Zur Erfüllung dieses Sperrgrundes muss eine Selbstanzeige vorliegen, die für denselben Abgabenanspruch erstattet wurde, für den eine weitere Selbstanzeige erstattet werden soll. Der Sperrgrund ist nicht anwendbar, wenn in einem der Fälle kein Finanzvergehen begangen wurde und somit nur eine bloße Berichtigung iSd § 139 BAO vorliegt. Mit Einführung dieses Sperrgrundes erfuhr die Abgrenzung zwischen Selbstanzeige und Berichtigung besondere Bedeutung.

 

Zuständigkeit

Eine Selbstanzeige ist nach § 29 Abs 1 S 2 FinStrG bei einem Finanzamt oder Zollamt zu erstatten (es ist nicht einmal erforderlich, dass es sich um das örtlich bzw. sachlich zuständige Finanzamt oder Zollamt handelt). Dies bedeutet, dass bei Selbstanzeigen nur zwischen Sachverhalten zu entscheiden ist, die in die Zuständigkeit des Finanzamtes oder Zollamtes (z.B. beim Schmuggel, aber auch bei Verletzung von Verpflichtungen im Bargeldverkehr) fallen.

Nach § 254 FinStrG gilt § 29 FinStrG für das landesgesetzliche und kommunalsteuerliche Abgabenstrafrecht sinngemäß (bspw.

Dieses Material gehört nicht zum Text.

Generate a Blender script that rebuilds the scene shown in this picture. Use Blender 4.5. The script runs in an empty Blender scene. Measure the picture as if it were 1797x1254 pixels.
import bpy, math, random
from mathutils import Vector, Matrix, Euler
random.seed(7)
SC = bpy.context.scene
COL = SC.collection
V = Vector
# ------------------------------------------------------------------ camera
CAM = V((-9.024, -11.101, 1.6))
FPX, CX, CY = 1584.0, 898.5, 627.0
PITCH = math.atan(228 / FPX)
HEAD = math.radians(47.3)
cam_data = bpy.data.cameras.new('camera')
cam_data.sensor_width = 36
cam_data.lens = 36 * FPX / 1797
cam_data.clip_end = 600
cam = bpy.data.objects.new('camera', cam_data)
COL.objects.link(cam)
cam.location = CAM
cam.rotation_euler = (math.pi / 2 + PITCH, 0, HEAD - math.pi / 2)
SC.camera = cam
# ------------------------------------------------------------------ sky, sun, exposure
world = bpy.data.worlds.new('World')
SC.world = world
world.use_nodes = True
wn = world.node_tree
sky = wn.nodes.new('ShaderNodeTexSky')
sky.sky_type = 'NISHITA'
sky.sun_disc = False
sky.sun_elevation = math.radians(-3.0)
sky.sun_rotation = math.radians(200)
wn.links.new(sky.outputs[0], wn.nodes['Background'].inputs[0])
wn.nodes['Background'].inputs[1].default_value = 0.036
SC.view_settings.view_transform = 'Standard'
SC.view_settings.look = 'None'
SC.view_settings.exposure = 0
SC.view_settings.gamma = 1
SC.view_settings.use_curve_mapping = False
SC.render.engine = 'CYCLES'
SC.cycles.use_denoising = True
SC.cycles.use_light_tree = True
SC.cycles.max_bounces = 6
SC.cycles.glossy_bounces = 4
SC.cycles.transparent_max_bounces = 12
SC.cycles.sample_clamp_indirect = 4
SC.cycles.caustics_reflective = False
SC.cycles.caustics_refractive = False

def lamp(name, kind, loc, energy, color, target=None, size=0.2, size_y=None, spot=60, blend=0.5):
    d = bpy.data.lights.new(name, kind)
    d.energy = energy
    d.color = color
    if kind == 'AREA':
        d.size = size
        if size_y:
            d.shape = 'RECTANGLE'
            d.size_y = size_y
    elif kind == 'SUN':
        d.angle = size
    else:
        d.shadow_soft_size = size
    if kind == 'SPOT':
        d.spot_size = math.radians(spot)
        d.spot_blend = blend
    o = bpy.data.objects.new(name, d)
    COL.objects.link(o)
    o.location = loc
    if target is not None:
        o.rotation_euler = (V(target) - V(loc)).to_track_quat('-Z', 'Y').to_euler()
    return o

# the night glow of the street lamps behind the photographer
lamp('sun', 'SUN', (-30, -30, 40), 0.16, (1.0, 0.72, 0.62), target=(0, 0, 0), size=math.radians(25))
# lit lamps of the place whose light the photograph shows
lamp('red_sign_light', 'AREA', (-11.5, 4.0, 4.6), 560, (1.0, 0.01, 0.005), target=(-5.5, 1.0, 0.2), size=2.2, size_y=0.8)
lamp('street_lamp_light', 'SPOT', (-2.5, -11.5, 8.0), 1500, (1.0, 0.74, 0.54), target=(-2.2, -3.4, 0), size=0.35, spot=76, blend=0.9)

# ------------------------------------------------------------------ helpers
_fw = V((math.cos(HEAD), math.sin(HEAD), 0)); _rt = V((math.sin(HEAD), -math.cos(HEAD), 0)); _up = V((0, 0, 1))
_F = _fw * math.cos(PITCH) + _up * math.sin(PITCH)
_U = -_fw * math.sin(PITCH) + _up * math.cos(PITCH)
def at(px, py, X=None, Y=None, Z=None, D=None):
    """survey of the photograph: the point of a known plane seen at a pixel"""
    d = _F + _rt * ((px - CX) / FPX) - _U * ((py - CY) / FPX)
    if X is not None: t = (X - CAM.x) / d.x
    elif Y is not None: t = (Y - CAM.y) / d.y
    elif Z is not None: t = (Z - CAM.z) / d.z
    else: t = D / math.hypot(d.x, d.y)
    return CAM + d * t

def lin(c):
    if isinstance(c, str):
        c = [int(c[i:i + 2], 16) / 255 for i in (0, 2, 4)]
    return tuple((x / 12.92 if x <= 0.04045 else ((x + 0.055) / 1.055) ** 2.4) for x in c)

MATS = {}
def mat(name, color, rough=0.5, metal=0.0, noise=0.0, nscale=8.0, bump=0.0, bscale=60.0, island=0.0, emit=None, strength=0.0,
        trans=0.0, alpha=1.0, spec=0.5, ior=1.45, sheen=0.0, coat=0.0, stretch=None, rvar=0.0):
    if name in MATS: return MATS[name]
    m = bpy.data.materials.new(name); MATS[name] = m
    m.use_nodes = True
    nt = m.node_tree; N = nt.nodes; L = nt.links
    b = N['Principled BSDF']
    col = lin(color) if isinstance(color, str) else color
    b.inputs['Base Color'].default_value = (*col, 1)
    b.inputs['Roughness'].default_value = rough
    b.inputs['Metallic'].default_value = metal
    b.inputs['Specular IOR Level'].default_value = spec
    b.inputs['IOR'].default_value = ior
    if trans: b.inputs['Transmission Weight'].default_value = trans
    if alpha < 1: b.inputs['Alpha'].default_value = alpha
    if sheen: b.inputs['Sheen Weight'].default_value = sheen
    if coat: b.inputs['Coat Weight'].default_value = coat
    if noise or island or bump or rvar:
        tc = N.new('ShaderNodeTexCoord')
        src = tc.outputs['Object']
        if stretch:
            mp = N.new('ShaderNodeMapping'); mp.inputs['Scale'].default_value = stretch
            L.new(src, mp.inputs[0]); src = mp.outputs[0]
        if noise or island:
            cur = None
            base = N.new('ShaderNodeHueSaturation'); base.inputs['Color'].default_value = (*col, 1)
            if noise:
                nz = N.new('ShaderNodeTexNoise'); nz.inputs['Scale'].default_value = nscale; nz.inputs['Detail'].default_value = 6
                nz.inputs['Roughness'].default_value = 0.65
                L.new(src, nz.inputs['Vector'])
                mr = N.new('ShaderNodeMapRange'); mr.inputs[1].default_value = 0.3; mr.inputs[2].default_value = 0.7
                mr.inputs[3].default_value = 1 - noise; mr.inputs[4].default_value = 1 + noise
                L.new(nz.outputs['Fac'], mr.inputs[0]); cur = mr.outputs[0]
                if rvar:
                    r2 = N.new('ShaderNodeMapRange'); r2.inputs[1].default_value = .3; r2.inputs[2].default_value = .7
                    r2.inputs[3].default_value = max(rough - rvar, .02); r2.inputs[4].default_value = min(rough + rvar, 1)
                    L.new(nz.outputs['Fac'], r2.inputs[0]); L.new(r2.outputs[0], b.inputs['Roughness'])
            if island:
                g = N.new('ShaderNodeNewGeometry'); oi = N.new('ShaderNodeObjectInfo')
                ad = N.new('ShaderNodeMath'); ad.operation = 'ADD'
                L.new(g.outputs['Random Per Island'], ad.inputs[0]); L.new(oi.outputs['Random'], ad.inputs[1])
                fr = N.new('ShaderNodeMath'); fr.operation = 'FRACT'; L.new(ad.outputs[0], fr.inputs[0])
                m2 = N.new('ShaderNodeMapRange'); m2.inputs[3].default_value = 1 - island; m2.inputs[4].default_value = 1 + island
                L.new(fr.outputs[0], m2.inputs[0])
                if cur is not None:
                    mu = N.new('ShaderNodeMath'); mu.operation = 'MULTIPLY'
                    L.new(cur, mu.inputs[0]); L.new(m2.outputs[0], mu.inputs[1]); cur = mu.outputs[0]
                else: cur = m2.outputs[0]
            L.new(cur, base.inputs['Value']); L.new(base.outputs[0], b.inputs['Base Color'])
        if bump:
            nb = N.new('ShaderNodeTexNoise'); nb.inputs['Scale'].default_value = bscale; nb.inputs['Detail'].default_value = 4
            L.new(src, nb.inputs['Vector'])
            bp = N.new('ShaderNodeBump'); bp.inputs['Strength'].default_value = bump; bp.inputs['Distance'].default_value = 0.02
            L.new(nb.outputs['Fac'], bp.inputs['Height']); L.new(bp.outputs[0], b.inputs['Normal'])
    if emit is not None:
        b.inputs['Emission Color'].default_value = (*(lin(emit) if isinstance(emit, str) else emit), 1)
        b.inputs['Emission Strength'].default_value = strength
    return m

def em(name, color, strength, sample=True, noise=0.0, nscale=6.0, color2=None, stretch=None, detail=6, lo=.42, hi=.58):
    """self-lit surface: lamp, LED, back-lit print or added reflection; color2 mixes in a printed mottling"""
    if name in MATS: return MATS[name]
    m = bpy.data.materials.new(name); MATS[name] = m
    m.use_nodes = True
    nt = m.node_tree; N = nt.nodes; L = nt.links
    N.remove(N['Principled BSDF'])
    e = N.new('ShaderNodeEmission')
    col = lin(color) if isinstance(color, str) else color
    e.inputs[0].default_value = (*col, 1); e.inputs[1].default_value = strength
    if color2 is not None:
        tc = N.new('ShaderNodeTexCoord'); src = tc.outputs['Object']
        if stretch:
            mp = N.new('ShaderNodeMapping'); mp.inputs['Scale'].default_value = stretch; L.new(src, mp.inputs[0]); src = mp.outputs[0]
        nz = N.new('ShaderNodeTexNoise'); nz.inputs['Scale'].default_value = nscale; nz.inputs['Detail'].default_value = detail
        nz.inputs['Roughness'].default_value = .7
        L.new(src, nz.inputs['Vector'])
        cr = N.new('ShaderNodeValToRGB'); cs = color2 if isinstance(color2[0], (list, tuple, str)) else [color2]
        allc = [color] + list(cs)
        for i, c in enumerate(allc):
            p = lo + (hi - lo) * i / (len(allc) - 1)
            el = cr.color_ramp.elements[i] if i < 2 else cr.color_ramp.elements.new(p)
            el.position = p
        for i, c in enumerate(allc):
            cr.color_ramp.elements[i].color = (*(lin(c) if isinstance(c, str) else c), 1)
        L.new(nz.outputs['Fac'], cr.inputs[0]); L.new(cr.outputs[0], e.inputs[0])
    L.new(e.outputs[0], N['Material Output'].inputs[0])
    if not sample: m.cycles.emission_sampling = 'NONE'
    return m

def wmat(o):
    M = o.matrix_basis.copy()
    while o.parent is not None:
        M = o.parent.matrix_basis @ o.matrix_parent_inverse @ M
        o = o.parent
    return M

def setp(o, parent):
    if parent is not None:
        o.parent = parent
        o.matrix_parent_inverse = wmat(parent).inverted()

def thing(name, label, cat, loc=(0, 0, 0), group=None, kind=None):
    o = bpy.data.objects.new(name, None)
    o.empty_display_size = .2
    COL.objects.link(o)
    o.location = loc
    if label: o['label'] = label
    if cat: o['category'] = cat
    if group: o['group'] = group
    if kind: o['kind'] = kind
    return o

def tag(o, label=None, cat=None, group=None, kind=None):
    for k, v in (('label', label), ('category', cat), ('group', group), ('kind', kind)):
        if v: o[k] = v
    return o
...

Verkürzung von Kommunalsteuer). Legt man die Zuständigkeitsregeln sinngemäß auf landesgesetzliche und kommunalsteuerliche Fälle um, bedeutet dies, dass eine Einbringung bei der zuständigen Abgabenbehörde erforderlich ist. Dies ist bei landesgesetzlichen Abgaben die Landesregierung und bei der Kommunalsteuer die Gemeinde bzw. der Magistrat.

 

Abgabenerhöhung

Eine Abgabenerhöhung ist von den Abgabenbehörden festzusetzen

  • bei Selbstanzeigen für grob fahrlässige und vorsätzliche Finanzvergehen,
  • die anlässlich einer finanzbehördlichen Nachschau, Beschau, Abfertigung oder Prüfung von Büchern oder Aufzeichnungen,
  • nach deren Anmeldung oder sonstigen Bekanntgabe erstattet werden.

Die Voraussetzungen müssen kumulativ vorliegen. Die Festsetzung der Abgabenerhöhung steht nicht im Ermessen der Abgabenbehörde. Bei Zutreffen der Voraussetzungen ist die Abgabenerhöhung von der Behörde zwingend zu verhängen.

Die Abgabenerhöhung beträgt – zunächst – 5 % der Summe der sich aus den Selbstanzeigen ergebenden Mehrbeträgen. Übersteigt die Summe der Mehrbeträge EUR 33.000,–, ist die Abgabenerhöhung mit 15 %, übersteigt die Summe der Mehrbeträge EUR 100.000,–, mit 20 % und übersteigt die Summe der Mehrbeträge EUR 250.000,–, mit 30 % zu bemessen. Die Abgabenerhöhung ist auf Basis der Abgabenverkürzung in Form eines gestaffelten Zuschlags festzusetzen.

Die erstattete Selbstanzeige ist nur unter der weiteren Voraussetzung, dass die mit dem Bescheid der Abgabenbehörde festzusetzende Abgabenerhöhung iSd § 29 Abs 2 FinStrG entrichtet wird, strafbefreiend.

Die Abgabenerhöhung gilt laut Gesetz als Nebenanspruch iSd § 3 Abs 2 lit a BAO und teilt somit das Schicksal des Abgabenanspruchs. Aus diesem Grund ist nur ein einziger Erhöhungsbetrag für jede von Selbstanzeigen betroffene Abgabe und jeden Zeitraum festzusetzen und nicht für jeden Täter. Das Recht eine Abgabenerhöhung festzusetzen, verjährt gleichzeitig mit dem Abgabenanspruch.